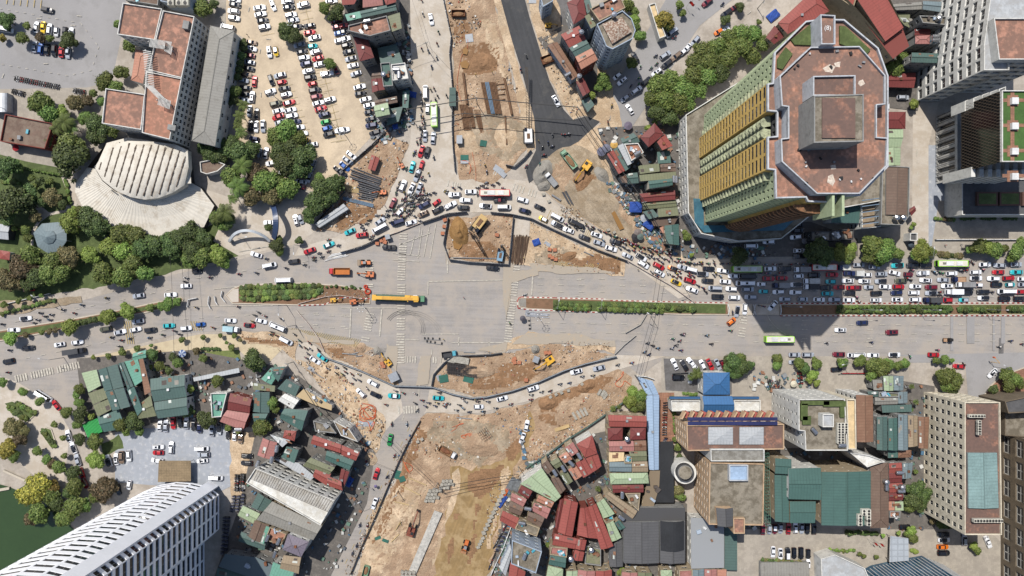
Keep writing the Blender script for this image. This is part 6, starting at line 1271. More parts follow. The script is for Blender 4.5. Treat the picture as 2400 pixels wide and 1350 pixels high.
# keep the outside of every wall outside
cx_, cy_ = sum(p[0] for p in poly) / len(poly), sum(p[1] for p in poly) / len(poly)
m.build('wall', [mat('clean white cladding', (232, 234, 240), rough=.5, var=.04, sc=.2, k=.85)], r); m2.build('wall', [MATS['clean white cladding']], r)
place_windows(sorted(wl, key=lambda q_: q_[1])[:0] + wl, r, 'dark', 60); place_windows(wins2, r, 'dark', 36)
m = MB(); m.add([(*p, TH) for p in poly], [tuple(range(len(poly)))]); m.build('roof', [roofm('L', 'f')], r)
m = MB(); a, b = P(488, 1131), P(511, 1142); d_ = (b - a); nrm = Vector((-(d_.y), d_.x, 0)).normalized() * .9
nrm = nrm if nrm.y > 0 or nrm.x > 0 else -nrm
m.add([a, b, b + Vector((0, 0, TH)), a + Vector((0, 0, TH)), a + nrm * .8, b + nrm * .8, b + nrm * .8 + Vector((0, 0, TH)), a + nrm * .8 + Vector((0, 0, TH))], [(0, 1, 2, 3), (4, 5, 6, 7), (0, 4, 7, 3), (1, 5, 6, 2), (3, 2, 6, 7)]); m.build('corner_fin', [MATS['clean white cladding']], r)
# blue glass tower, lower right edge
r = root('glass_tower', 2150, 1345, '', 'blue glass tower with white diagonal fins rising at the bottom edge', 'finned blue glass tower'); g2 = [tuple(P(*p)[:2]) for p in pts('2005,1345 2040,1325 2100,1312 2160,1302 2200,1318 2250,1350 2262,1420')]; m = MB(); BG = mat('blue curtain glass', (32, 78, 108), rough=.08, var=.25, sc=.3, rgb2=(90, 130, 150), amt=.3)
fz = MB()
for a, b in zip(g2, g2[1:]):
    m.quad((*b, 0), (*a, 0), (*a, 45), (*b, 45)); L = math.dist(a, b); k = int(L / 1.3)
    for i in range(k): t = i / k; x, y = a[0] + (b[0] - a[0]) * t, a[1] + (b[1] - a[1]) * t; fz.cyl((x, y + .2, 2), (x, y + .2, 45), .14, n=4)
m.add([(*p, 45) for p in g2] + [(g2[-1][0], g2[-1][1], 45), (g2[0][0], g2[-1][1], 45)], [tuple(range(len(g2) + 2))]); m.build('curtain_wall', [BG], r); fz.build('fin', [WHITE], r)
r = root('curved_canopy', 1970, 1330, '', 'smooth pale curved canopy roof at the bottom edge', cat='canopy'); block(r, '1922,1308 1955,1298 2025,1330 2045,1380 1925,1380', 0, 6, 'f', 'L', 'w')
r = root('glass_canopy', 2108, 1288, '', 'square pale glass canopy with grid lines over the forecourt', cat='canopy'); block(r, '2087,1256 2129,1262 2130,1314 2085,1318', 3.5, 4, None, 'L', 'w'); m = MB(); q = wq('2087,1256 2129,1262 2130,1314 2085,1318', 4); m.add([(*p, 4) for p in q], [(0, 1, 2, 3)]); m.build('glass', [mat('pale grid glass', (176, 184, 194), rough=.2, kind='tile', per=2.4, var=.08, sc=.2)], r); m = MB(); [m.cyl((*p, 0), (*p, 3.5), .12, n=6) for p in inset(q, .5)]; m.build('post', [STEEL], r)
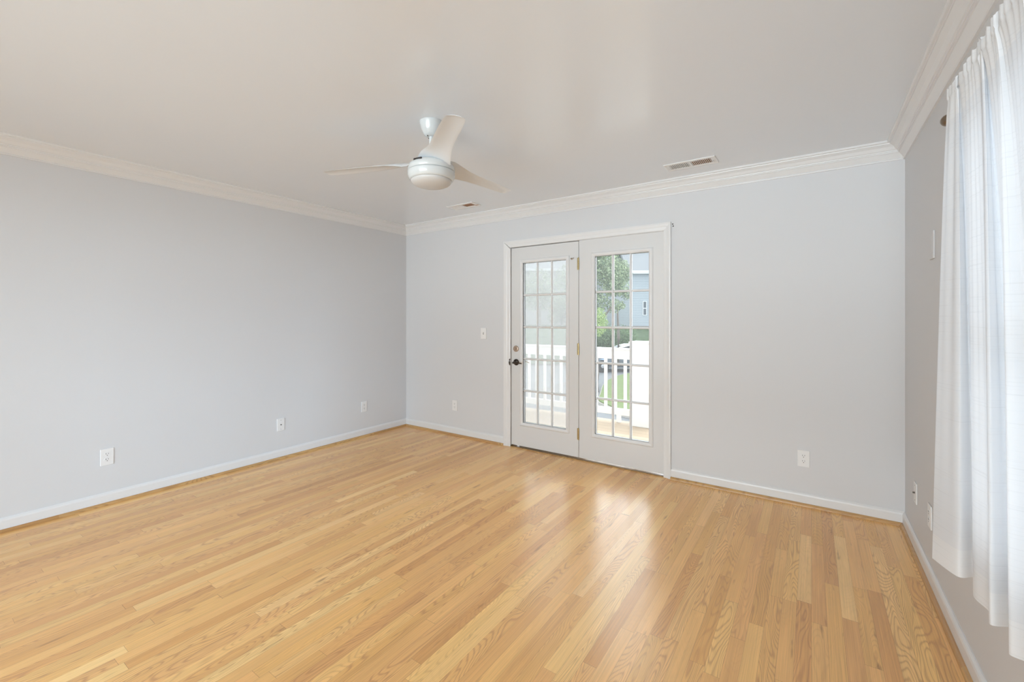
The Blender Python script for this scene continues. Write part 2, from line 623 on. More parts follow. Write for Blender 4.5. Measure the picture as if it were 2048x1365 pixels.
——
What to do
Each record should be quoted exactly, with the images omitted.

Exercise answer
Keep writing the Blender script for this image. This is part 6, starting at line 1271. More parts follow. The script is for Blender 4.5. Treat the picture as 2400 pixels wide and 1350 pixels high.
# keep the outside of every wall outside
cx_, cy_ = sum(p[0] for p in poly) / len(poly), sum(p[1] for p in poly) / len(poly)
m.build('wall', [mat('clean white cladding', (232, 234, 240), rough=.5, var=.04, sc=.2, k=.85)], r); m2.build('wall', [MATS['clean white cladding']], r)
place_windows(sorted(wl, key=lambda q_: q_[1])[:0] + wl, r, 'dark', 60); place_windows(wins2, r, 'dark', 36)
m = MB(); m.add([(*p, TH) for p in poly], [tuple(range(len(poly)))]); m.build('roof', [roofm('L', 'f')], r)
m = MB(); a, b = P(488, 1131), P(511, 1142); d_ = (b - a); nrm = Vector((-(d_.y), d_.x, 0)).normalized() * .9
nrm = nrm if nrm.y > 0 or nrm.x > 0 else -nrm
m.add([a, b, b + Vector((0, 0, TH)), a + Vector((0, 0, TH)), a + nrm * .8, b + nrm * .8, b + nrm * .8 + Vector((0, 0, TH)), a + nrm * .8 + Vector((0, 0, TH))], [(0, 1, 2, 3), (4, 5, 6, 7), (0, 4, 7, 3), (1, 5, 6, 2), (3, 2, 6, 7)]); m.build('corner_fin', [MATS['clean white cladding']], r)
# blue glass tower, lower right edge
r = root('glass_tower', 2150, 1345, '', 'blue glass tower with white diagonal fins rising at the bottom edge', 'finned blue glass tower'); g2 = [tuple(P(*p)[:2]) for p in pts('2005,1345 2040,1325 2100,1312 2160,1302 2200,1318 2250,1350 2262,1420')]; m = MB(); BG = mat('blue curtain glass', (32, 78, 108), rough=.08, var=.25, sc=.3, rgb2=(90, 130, 150), amt=.3)
fz = MB()
for a, b in zip(g2, g2[1:]):
    m.quad((*b, 0), (*a, 0), (*a, 45), (*b, 45)); L = math.dist(a, b); k = int(L / 1.3)
    for i in range(k): t = i / k; x, y = a[0] + (b[0] - a[0]) * t, a[1] + (b[1] - a[1]) * t; fz.cyl((x, y + .2, 2), (x, y + .2, 45), .14, n=4)
m.add([(*p, 45) for p in g2] + [(g2[-1][0], g2[-1][1], 45), (g2[0][0], g2[-1][1], 45)], [tuple(range(len(g2) + 2))]); m.build('curtain_wall', [BG], r); fz.build('fin', [WHITE], r)
r = root('curved_canopy', 1970, 1330, '', 'smooth pale curved canopy roof at the bottom edge', cat='canopy'); block(r, '1922,1308 1955,1298 2025,1330 2045,1380 1925,1380', 0, 6, 'f', 'L', 'w')
r = root('glass_canopy', 2108, 1288, '', 'square pale glass canopy with grid lines over the forecourt', cat='canopy'); block(r, '2087,1256 2129,1262 2130,1314 2085,1318', 3.5, 4, None, 'L', 'w'); m = MB(); q = wq('2087,1256 2129,1262 2130,1314 2085,1318', 4); m.add([(*p, 4) for p in q], [(0, 1, 2, 3)]); m.build('glass', [mat('pale grid glass', (176, 184, 194), rough=.2, kind='tile', per=2.4, var=.08, sc=.2)], r); m = MB(); [m.cyl((*p, 0), (*p, 3.5), .12, n=6) for p in inset(q, .5)]; m.build('post', [STEEL], r)
The Blender Python script for this scene continues. Write part 2, from line 623 on. More parts follow. Write for Blender 4.5. Measure the picture as if it were 2048x1365 pixels.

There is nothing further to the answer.